Başta Deniz Baykal olmak üzere muhalefetin düşüncesi şu: Recep Tayyip Erdoğan, cumhurbaşkanı olursa, bu AKP’nin zayıflamasına yol açar.
Yeni lider (büyük olasılıkla Abdullah Gül), Erdoğan kadar karizmatik olmadığı için AKP’nin oyları düşer, partideki liderlik kavgası çözülmelere yol açar, vs.
Bu açıkça söylenmiyor ama Ankara’da muhalefet çevrelerinde bu hesapların yapıldığı da bir sır değil.
Burada ihmal edilen gerçek şu: Eğer Erdoğan cumhurbaşkanı olursa, AKP seçimlere yeni bir lider ve yeni bir yüz ile gidecek.

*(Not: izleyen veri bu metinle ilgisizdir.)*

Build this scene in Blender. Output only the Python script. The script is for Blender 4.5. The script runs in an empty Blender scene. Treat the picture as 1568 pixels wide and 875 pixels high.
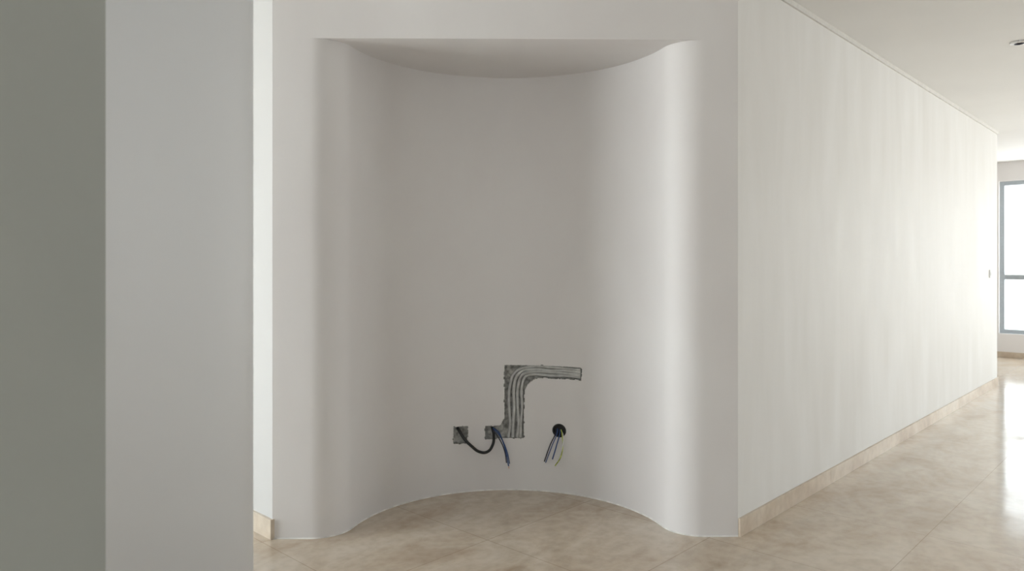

Eski liderin söz verip de yapamadığı işler unutulacak. Yeni lider, geçmiş beş yıllık iktidarın sorumluluğunu taşımadığı için “iktidar yıpranmasından” son derece az etkilenecek.
Bir önceki seçimde seçmenin karşısına çıkan iki yeni yüz vardı: Recep Tayyip Erdoğan ve Cem Uzan. İkisinin de nasıl bir oy patlaması sağladığını hatırlayalım.
Bu seçimde de iki yeni yüz olacak: Abdullah Gül ve Zeki Sezer.
Halk arasında bir deyiş var, biraz kibarlaştırarak yazacağım, yoksa yanlış bildiğimden değil: “Sinek bile taze yeme konar” derler.
Hiçbir muhalefet liderinin ciddi bir rüzgár yaratamadığı bir dönemde seçmenin “bir de Gül’ü deneyelim” düşüncesine kapılmamasının garantisi nedir?
Vatandaş, vergi denetçisi değildir!
VERGİ iadesi sisteminin kaldırılmasından sonra, alışverişlerde “fiş istenmesini” sağlamak için alışveriş merkezlerinin önünde denetimler yapılacağı belirtiliyor.
Alışverişi sırasında fiş ya da fatura istemeyenler 27 lira 60 kuruş ceza ödeyecekler.
Fiş toplama zorunluluğunun olduğu başka bir medeni ülke var mı, bilmiyorum. Maliye bu uygulamanın hangi ülkelerde yapıldığını açıklarsa hep birlikte öğreniriz.
Buradaki en önemli konu, devletin, vatandaşları bir tür vergi denetçisi gibi kullanma isteği.
Kendi yapamadığı işi bizim yapmamızı bekliyor, ama bunun karşılığında hiçbir şey ödemek de istemiyor.
Fiş karşılığında ödenen vergi iadelerinin kaldırılması bunun bir göstergesi.
Bunun adına kısaca “angarya” denir ki Anayasa’ya da aykırı bir durum.
Alışveriş sırasında bizlerden topladıkları vergiyi götürüp, Maliye’ye ödemek zorunda olanlar işyeri sahipleri.
Onların yapmaya gönülsüz oldukları bir işi vatandaşın yapmasını beklemek ne kadar doğru?
Ankara Ticaret Odası Başkanı Sinan Aygün, geçenlerde yazdığı bir yazıda fiş toplama uygulamasının kaldırılmasından kaynaklanan zararın büyüklüğüne dikkat çekiyordu.
Oysa şöyle demesini beklerdim: “Ey üyelerim, müşterilerinizden aldığınız paranın içinde devlete ödemeniz gereken bir bölüm de var. Bunu devlete vermezseniz, hırsızlık yapmış olursunuz.”
Maliye de vatandaşa ceza kesmek için adamlarını seferber edeceğine faturasız mal alıp satanların peşine düşmeliydi.
Bunun büyük bir hırsızlık olduğunu anlatan bir tanıtım kampanyası düzenlemeli ve yapamadığı işin sorumluluğunu vatandaşa yüklememeliydi.